Kiran
Kiran Author of uvCharts, Marvelous and Claft

Why Elixir?

There was this urge in me to try out Functional Programming since quite a few days and one day I got my hands on ‘Programming Elixir’ by Dave Thomas. The tagline ‘Functional > Concurrent > Pragmatic > Fun’ particularly caught my eye and I told to myself ‘How can anything that goes with Concurrency be fun’. So I started reading the first chapter on ‘Pattern Matching’ which I had only heard of in other languages like Scala and Rust. The chapter was not only enlightening to me but I really started to enjoy and see the power of pattern matching (little did I know that I only had a small glimpse of it in that chapter). Just that single chapter from ‘Programming Elixir’ and I was totally sold.

From there on every chapter I read, started to take me into a different world than that of Java and JavaScript and with every piece of Code that I had written, I started to have more fun working with functional concepts within Elixir.

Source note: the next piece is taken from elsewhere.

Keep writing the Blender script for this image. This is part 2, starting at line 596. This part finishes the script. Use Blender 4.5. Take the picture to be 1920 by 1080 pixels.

Just an FYI, there was this particular exercise to find prime numbers between two given numbers which was similar to an SPOJ question I had solved few years ago in C++ in about 200 lines of code. The first version of code I had written was about 10 lines of code with quite a lot of Enum operations but when I put in list comprehensions and other powerful constructs that Elixir provides I got it down to a single line of code which pretty much did exactly what my C++ solution did. 200 Lines of C++ code reduced to 1 Line of Elixir code with pretty much the same amount of expressiveness if not more according to me.

While I was having a lot of fun writing code in Elixir, I had come to the Chapter on Processes and since then I have this feeling of never wanting to go back to pre-Elixir learning approaches.

With enough knowledge of Elixir at this point in time, I have started to explore Erlang and Erlang Runtime/BEAM which is the origin for much of Elixir’s runtime benefits. Erlang and Erlang Virtual Machine were designed for a specific problem back in the 80s tackling low latency, high availability, zero downtime, concurrent and distributed systems but these are pretty much everybody’s problem in the current world. That made me quote:

One’s problem today can be everyone’s problem tomorrow

Elixir clearly tries to leverage all the good parts of Erlang and tries to add to it, a much modern syntax, metaprogramming abilities, consistent behaviour, pipelines, UTF& Strings, protocols and probably the most modern tooling for any programming language.